The work looked at the climate from central Queensland to southern NSW. Dr Whish says the aim was to see whether the temperature had changed and if so, whether crops had been affected. Finally, how could this change be managed.

Current climate was compared with historical climate using a ‘climate normal’ approach, with 30-year time periods (1958–87 and 1988–2017) examined. A production simulation in response to a range of initial soil water and sowing dates was then done using the Agricultural Production Systems sIMulator (APSIM). This sought to identify whether changing management practices could mitigate the effect of any changes in climate.

The climate results showed that most areas were experiencing reduced rainfall and a continual increase in heat and extreme temperature days.
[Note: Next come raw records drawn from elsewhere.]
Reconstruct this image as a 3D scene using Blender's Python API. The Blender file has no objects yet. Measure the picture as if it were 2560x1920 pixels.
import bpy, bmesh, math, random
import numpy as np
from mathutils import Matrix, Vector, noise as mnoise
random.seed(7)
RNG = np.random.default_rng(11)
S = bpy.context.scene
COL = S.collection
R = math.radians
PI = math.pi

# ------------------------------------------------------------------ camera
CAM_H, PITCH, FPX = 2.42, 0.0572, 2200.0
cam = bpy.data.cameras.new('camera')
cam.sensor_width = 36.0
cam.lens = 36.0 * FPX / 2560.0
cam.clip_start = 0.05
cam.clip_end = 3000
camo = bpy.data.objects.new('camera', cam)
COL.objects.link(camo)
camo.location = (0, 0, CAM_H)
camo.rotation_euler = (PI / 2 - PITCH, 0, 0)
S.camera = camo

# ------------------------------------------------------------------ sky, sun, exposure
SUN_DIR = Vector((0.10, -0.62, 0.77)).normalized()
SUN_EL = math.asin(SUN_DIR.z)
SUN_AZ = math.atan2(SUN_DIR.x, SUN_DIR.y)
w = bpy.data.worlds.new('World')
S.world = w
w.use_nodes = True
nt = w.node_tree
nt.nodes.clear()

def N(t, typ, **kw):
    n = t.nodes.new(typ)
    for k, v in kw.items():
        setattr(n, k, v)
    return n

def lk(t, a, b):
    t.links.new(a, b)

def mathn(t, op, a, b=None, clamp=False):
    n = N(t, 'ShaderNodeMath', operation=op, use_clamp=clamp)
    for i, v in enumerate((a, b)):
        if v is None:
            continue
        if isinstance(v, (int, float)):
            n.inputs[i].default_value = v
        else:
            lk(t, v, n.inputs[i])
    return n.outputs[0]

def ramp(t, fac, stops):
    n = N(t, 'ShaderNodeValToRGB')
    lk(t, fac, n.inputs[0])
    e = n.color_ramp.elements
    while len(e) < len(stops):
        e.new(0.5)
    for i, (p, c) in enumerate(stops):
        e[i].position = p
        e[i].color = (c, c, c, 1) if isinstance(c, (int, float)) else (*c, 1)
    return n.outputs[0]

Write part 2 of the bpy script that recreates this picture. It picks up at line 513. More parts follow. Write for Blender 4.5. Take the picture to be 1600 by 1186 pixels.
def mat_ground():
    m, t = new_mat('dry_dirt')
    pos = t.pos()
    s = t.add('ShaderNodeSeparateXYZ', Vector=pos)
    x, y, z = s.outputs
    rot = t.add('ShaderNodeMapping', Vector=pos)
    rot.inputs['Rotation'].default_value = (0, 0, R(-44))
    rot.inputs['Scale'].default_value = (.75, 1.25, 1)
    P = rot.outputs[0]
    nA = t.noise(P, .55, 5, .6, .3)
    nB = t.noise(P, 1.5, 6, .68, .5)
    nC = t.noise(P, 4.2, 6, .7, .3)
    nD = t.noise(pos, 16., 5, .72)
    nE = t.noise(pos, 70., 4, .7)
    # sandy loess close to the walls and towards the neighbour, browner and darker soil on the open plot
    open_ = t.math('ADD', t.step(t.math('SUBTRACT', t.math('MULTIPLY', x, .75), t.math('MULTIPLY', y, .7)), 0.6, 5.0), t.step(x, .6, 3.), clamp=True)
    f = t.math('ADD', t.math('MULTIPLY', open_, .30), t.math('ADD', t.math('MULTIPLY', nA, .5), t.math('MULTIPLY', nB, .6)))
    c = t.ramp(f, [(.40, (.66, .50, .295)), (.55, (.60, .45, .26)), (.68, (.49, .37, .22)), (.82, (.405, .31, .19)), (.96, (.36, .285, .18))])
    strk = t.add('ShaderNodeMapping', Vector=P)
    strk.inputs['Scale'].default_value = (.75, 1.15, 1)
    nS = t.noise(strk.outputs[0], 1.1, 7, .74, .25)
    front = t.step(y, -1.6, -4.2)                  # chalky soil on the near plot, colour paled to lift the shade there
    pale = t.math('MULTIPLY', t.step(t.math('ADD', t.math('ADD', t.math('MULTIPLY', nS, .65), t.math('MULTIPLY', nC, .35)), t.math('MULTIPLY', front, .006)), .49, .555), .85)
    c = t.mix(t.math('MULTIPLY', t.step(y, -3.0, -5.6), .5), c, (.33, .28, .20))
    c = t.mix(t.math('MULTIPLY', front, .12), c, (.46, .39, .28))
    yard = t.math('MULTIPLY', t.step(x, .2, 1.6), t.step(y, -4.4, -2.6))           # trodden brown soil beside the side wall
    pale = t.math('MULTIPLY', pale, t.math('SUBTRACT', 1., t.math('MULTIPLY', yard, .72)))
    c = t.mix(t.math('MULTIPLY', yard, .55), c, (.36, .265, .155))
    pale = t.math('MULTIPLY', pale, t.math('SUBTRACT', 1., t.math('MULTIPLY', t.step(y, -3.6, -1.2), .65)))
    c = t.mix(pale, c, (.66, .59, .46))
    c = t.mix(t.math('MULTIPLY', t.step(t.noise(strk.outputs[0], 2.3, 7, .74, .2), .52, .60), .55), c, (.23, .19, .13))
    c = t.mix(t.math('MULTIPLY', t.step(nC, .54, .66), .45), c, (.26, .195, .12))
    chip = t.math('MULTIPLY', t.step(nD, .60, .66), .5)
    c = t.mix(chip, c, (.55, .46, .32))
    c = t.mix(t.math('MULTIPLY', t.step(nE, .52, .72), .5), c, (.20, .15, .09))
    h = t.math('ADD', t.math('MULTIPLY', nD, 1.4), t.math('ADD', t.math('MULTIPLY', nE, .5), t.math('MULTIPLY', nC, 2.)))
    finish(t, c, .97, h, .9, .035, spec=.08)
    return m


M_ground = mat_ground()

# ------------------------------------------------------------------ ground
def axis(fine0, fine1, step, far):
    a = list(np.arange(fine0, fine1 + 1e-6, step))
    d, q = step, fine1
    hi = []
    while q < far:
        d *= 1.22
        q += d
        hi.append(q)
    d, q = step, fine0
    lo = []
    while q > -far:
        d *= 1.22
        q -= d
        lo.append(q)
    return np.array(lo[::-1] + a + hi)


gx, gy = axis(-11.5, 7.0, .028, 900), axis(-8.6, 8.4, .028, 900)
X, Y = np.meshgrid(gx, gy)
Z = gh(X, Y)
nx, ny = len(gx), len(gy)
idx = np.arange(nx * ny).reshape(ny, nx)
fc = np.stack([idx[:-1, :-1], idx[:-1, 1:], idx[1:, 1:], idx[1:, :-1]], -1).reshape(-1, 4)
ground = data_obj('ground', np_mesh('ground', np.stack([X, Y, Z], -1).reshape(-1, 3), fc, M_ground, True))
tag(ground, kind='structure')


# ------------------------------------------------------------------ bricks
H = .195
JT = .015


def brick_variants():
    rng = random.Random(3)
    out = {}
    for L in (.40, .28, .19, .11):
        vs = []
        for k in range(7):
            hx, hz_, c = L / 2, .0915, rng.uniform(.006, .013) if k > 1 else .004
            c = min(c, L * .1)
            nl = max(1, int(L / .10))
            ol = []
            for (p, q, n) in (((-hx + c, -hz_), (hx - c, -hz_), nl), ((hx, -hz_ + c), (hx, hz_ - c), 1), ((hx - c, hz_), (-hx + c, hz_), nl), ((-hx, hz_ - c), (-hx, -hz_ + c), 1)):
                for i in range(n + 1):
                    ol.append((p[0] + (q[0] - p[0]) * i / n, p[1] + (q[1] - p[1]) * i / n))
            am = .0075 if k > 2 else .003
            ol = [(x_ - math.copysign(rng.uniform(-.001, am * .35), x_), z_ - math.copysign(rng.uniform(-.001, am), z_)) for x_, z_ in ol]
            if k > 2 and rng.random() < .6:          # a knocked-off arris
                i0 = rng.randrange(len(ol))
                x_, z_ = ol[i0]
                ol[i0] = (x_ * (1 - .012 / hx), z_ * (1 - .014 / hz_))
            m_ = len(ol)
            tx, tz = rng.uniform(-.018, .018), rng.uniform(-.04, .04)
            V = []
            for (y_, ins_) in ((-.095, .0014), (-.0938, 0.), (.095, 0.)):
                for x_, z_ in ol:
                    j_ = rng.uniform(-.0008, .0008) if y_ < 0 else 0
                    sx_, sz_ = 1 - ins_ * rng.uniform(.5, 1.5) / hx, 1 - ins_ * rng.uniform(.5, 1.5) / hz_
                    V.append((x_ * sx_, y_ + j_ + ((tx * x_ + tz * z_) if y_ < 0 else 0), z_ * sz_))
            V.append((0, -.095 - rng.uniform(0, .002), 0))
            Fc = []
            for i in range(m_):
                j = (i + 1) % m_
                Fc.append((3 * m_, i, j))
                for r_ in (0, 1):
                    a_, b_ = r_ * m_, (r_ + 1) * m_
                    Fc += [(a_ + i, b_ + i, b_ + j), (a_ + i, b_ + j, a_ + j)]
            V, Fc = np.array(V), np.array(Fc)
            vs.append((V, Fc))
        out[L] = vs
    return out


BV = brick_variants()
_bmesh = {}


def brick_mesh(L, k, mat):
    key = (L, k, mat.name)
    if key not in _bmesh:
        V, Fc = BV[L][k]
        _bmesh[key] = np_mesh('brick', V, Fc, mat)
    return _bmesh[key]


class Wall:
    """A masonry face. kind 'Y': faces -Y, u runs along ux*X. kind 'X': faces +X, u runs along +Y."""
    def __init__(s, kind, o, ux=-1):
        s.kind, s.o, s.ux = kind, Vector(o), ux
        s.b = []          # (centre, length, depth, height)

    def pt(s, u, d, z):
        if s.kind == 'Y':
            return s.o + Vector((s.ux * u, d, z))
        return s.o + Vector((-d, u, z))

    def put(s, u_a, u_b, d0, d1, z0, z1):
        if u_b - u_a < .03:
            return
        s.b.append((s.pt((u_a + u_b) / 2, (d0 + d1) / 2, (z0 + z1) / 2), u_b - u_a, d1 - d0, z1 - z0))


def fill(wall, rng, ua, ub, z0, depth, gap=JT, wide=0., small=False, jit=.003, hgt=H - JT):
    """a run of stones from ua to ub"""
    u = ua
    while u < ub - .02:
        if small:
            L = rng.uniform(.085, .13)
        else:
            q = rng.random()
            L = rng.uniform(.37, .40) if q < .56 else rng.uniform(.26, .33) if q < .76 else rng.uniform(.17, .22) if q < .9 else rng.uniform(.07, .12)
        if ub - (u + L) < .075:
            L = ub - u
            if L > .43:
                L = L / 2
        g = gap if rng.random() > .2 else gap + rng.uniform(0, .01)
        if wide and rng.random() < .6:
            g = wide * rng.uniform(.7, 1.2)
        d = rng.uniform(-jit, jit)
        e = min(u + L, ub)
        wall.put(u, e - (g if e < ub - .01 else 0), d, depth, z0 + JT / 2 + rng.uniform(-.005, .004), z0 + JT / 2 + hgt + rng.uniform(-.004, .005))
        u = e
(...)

What does climate change mean for yields?

Dr Whish said that a changing climate is affecting sorghum production. Higher temperatures increase a crop’s development rate and the amount of water it transpires. “If rainfall remains stable or decreases, then this will increase the chance of moisture stress occurring.”

However, if the crop’s growing period can be matched to the timing of rainfall, then it may be possible to maintain or increase crop grain yield, despite an annual rainfall reduction.

High temperatures around flowering can also significantly reduce sorghum grain yield and is having an effect. The difference in the number of days with temperatures in excess of 35°C increased between the past 30-year climate normal period (1958–87) and the more recent one (1988-2017).

The increase in days with extreme temperatures was greater in the west, especially for crops sown between October and November. In the east, there was a general increase in the number of days with extreme temperatures for all sowing dates before December.